### GIVEN INSTRUCTION
Nothing after the line with "PI = math.pi" belongs in the copy; extract the lines below from the top through that line, pictures left out.
--------------------------------
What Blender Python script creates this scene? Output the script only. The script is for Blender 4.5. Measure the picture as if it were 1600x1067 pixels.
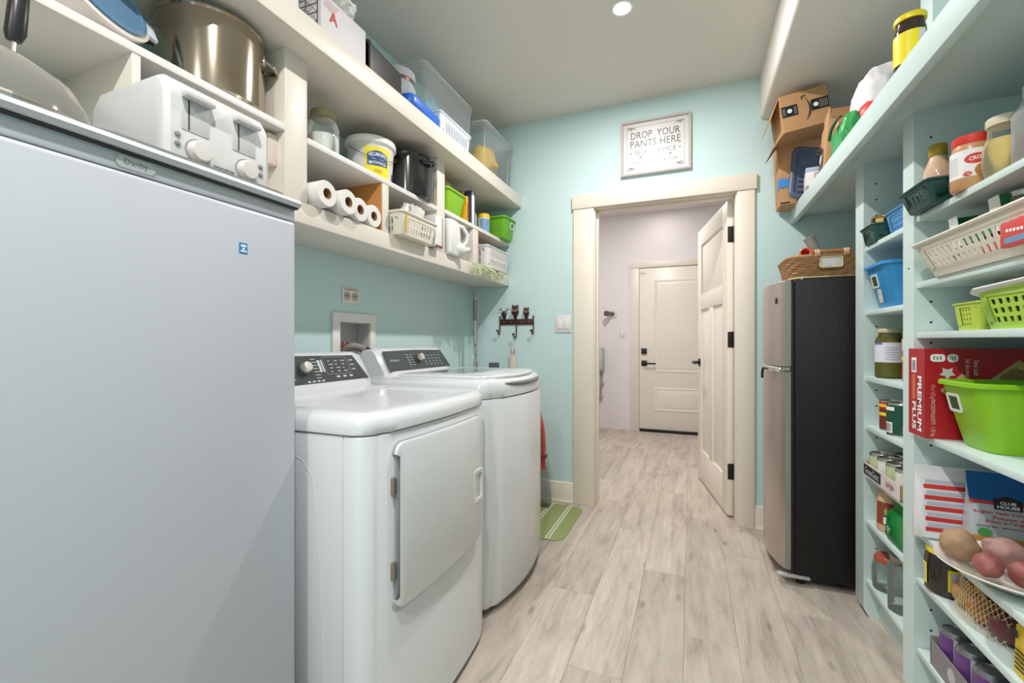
import bpy, bmesh, math, random
from mathutils import Vector, Matrix, noise
random.seed(7)
for o in list(bpy.data.objects): bpy.data.objects.remove(o, do_unlink=True)
S = bpy.context.scene
C = S.collection
PI = math.pi

# ------------------------------------------------------------ camera, world, exposure
YAW = math.atan(280 / 690.0)
cd = bpy.data.cameras.new('camera'); cam = bpy.data.objects.new('camera', cd); C.objects.link(cam)
cd.sensor_width = 36.0; cd.lens = 690 / 1600 * 36.0; cd.clip_start = 0.02
cam.location = (0, 0, 1.12); cam.rotation_euler = (PI / 2, 0, YAW)
S.camera = cam
W = bpy.data.worlds.new('world'); S.world = W; W.use_nodes = True
W.node_tree.nodes['Background'].inputs[0].default_value = (0.9, 0.95, 1, 1)
W.node_tree.nodes['Background'].inputs[1].default_value = 0.3
S.view_settings.view_transform = 'Standard'; S.view_settings.look = 'None'
S.view_settings.gamma = 1; S.view_settings.use_curve_mapping = False
S.view_settings.exposure = 0.0
LAMP_W = 24.0          # each recessed lamp
MUD_W = 15.0
LAMP_COL = (1.0, 0.950, 0.930)

# ------------------------------------------------------------ materials
def lin(c):
    return tuple(((v / 255) / 12.92 if v / 255 <= .04045 else ((v / 255 + .055) / 1.055) ** 2.4) for v in c)
MATS = {}
def M(name, rgb, rough=.5, metal=0, var=.04, scale=14, bump=0, bscale=150, spec=.5, coat=0, stretch=None, emit=0):
    if name in MATS: return MATS[name]
    m = bpy.data.materials.new(name); m.use_nodes = True; nt = m.node_tree; N = nt.nodes; L = nt.links
    p = N['Principled BSDF']
    c = lin(rgb)
    tc = N.new('ShaderNodeTexCoord')
    src = tc.outputs['Object']
    if stretch:
        mp = N.new('ShaderNodeMapping'); mp.inputs['Scale'].default_value = stretch
        L.new(src, mp.inputs[0]); src = mp.outputs[0]
    nz = N.new('ShaderNodeTexNoise'); nz.inputs['Scale'].default_value = scale; nz.inputs['Detail'].default_value = 3
    L.new(src, nz.inputs['Vector'])
    mx = N.new('ShaderNodeMix'); mx.data_type = 'RGBA'
    mx.inputs['A'].default_value = (*[max(0, v * (1 - var)) for v in c], 1)
    mx.inputs['B'].default_value = (*[min(1, v * (1 + var)) for v in c], 1)
    L.new(nz.outputs['Fac'], mx.inputs['Factor']); L.new(mx.outputs['Result'], p.inputs['Base Color'])
    p.inputs['Roughness'].default_value = rough; p.inputs['Metallic'].default_value = metal
    p.inputs['Specular IOR Level'].default_value = spec; p.inputs['Coat Weight'].default_value = coat
    p.inputs['Coat Roughness'].default_value = .08
    if bump:
        n2 = N.new('ShaderNodeTexNoise'); n2.inputs['Scale'].default_value = bscale; n2.inputs['Detail'].default_value = 2
        L.new(src, n2.inputs['Vector'])
        bp = N.new('ShaderNodeBump'); bp.inputs['Strength'].default_value = bump; bp.inputs['Distance'].default_value = .002
        L.new(n2.outputs['Fac'], bp.inputs['Height']); L.new(bp.outputs[0], p.inputs['Normal'])
    if emit:
        p.inputs['Emission Color'].default_value = (*c, 1); p.inputs['Emission Strength'].default_value = emit
    MATS[name] = m; return m
def CL(name, rgb, opac=.15, rough=.08, tint=None):
    """thin clear plastic or glass: mostly transparent, partly a glossy tinted film"""
    if name in MATS: return MATS[name]
    m = bpy.data.materials.new(name); m.use_nodes = True; nt = m.node_tree; N = nt.nodes; L = nt.links
    p = N['Principled BSDF']; out = N['Material Output']
    p.inputs['Base Color'].default_value = (*lin(rgb), 1); p.inputs['Roughness'].default_value = rough
    tr = N.new('ShaderNodeBsdfTransparent'); tr.inputs[0].default_value = (*lin(tint or (245, 248, 248)), 1)
    fr = N.new('ShaderNodeFresnel'); fr.inputs[0].default_value = 1.4
    nz = N.new('ShaderNodeTexNoise'); nz.inputs['Scale'].default_value = 25
    tc = N.new('ShaderNodeTexCoord'); L.new(tc.outputs['Object'], nz.inputs['Vector'])
    ml = N.new('ShaderNodeMath'); ml.operation = 'MULTIPLY_ADD'; ml.inputs[1].default_value = opac * .3; ml.inputs[2].default_value = opac * .85
    L.new(nz.outputs['Fac'], ml.inputs[0])
    ad = N.new('ShaderNodeMath'); ad.operation = 'ADD'; ad.use_clamp = True
    L.new(fr.outputs[0], ad.inputs[0]); L.new(ml.outputs[0], ad.inputs[1])
    ms = N.new('ShaderNodeMixShader'); L.new(ad.outputs[0], ms.inputs[0]); L.new(tr.outputs[0], ms.inputs[1]); L.new(p.outputs[0], ms.inputs[2])
    L.new(ms.outputs[0], out.inputs[0]); MATS[name] = m; return m
def EM(name, rgb, s):
    m = bpy.data.materials.new(name); m.use_nodes = True; p = m.node_tree.nodes['Principled BSDF']
    p.inputs['Base Color'].default_value = (*lin(rgb), 1); p.inputs['Emission Color'].default_value = (*lin(rgb), 1)
    p.inputs['Emission Strength'].default_value = s; return m

def floor_mat():
    m = bpy.data.materials.new('floor_planks'); m.use_nodes = True; nt = m.node_tree; N = nt.nodes; L = nt.links
    p = N['Principled BSDF']; tc = N.new('ShaderNodeTexCoord'); oi = N.new('ShaderNodeObjectInfo')
    add = N.new('ShaderNodeVectorMath'); add.operation = 'ADD'
    sc = N.new('ShaderNodeVectorMath'); sc.operation = 'SCALE'; sc.inputs[0].default_value = (17, 31, 7)
    L.new(oi.outputs['Random'], sc.inputs['Scale']); L.new(tc.outputs['Object'], add.inputs[0]); L.new(sc.outputs[0], add.inputs[1])
    mp = N.new('ShaderNodeMapping'); mp.inputs['Scale'].default_value = (5.5, .8, 1); L.new(add.outputs[0], mp.inputs[0])
    n1 = N.new('ShaderNodeTexNoise'); n1.inputs['Scale'].default_value = 3.2; n1.inputs['Detail'].default_value = 9; n1.inputs['Roughness'].default_value = .68; n1.inputs['Distortion'].default_value = .35
    L.new(mp.outputs[0], n1.inputs['Vector'])
    cr = N.new('ShaderNodeValToRGB'); e = cr.color_ramp.elements
    e[0].position = .3; e[0].color = (*lin((160, 148, 136)), 1); e[1].position = .7; e[1].color = (*lin((214, 203, 191)), 1)
    k = e.new(.47); k.color = (*lin((193, 182, 170)), 1)
    L.new(n1.outputs['Fac'], cr.inputs[0])
    mp2 = N.new('ShaderNodeMapping'); mp2.inputs['Scale'].default_value = (60, 3, 1); L.new(add.outputs[0], mp2.inputs[0])
    n2 = N.new('ShaderNodeTexNoise'); n2.inputs['Scale'].default_value = 3; n2.inputs['Detail'].default_value = 5; L.new(mp2.outputs[0], n2.inputs['Vector'])
    mx = N.new('ShaderNodeMix'); mx.data_type = 'RGBA'; mx.blend_type = 'MULTIPLY'; mx.inputs['Factor'].default_value = .3
    L.new(cr.outputs[0], mx.inputs['A']); L.new(n2.outputs['Color'], mx.inputs['B'])
    # knots
    n3 = N.new('ShaderNodeTexVoronoi'); n3.inputs['Scale'].default_value = 3.4; mp3 = N.new('ShaderNodeMapping'); mp3.inputs['Scale'].default_value = (2.0, .75, 1)
    L.new(add.outputs[0], mp3.inputs[0]); L.new(mp3.outputs[0], n3.inputs['Vector'])
    cr3 = N.new('ShaderNodeValToRGB'); e = cr3.color_ramp.elements; e[0].position = .03; e[0].color = (.42, .40, .38, 1); e[1].position = .11; e[1].color = (1, 1, 1, 1)
    L.new(n3.outputs['Distance'], cr3.inputs[0])
    m3 = N.new('ShaderNodeMix'); m3.data_type = 'RGBA'; m3.blend_type = 'MULTIPLY'; m3.inputs['Factor'].default_value = .7
    L.new(mx.outputs['Result'], m3.inputs['A']); L.new(cr3.outputs[0], m3.inputs['B'])
    hv = N.new('ShaderNodeHueSaturation'); vr = N.new('ShaderNodeMapRange'); vr.inputs['To Min'].default_value = 1.0; vr.inputs['To Max'].default_value = 1.2
    L.new(oi.outputs['Random'], vr.inputs[0]); L.new(vr.outputs[0], hv.inputs['Value']); L.new(m3.outputs['Result'], hv.inputs['Color'])
    L.new(hv.outputs[0], p.inputs['Base Color']); p.inputs['Roughness'].default_value = .48; p.inputs['Specular IOR Level'].default_value = .35
    bp = N.new('ShaderNodeBump'); bp.inputs['Strength'].default_value = .15; bp.inputs['Distance'].default_value = .001
    L.new(n2.outputs['Fac'], bp.inputs['Height']); L.new(bp.outputs[0], p.inputs['Normal'])
    return m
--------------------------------
### TASK OUTPUT
What Blender Python script creates this scene? Output the script only. The script is for Blender 4.5. Measure the picture as if it were 1600x1067 pixels.
import bpy, bmesh, math, random
from mathutils import Vector, Matrix, noise
random.seed(7)
for o in list(bpy.data.objects): bpy.data.objects.remove(o, do_unlink=True)
S = bpy.context.scene
C = S.collection
PI = math.pi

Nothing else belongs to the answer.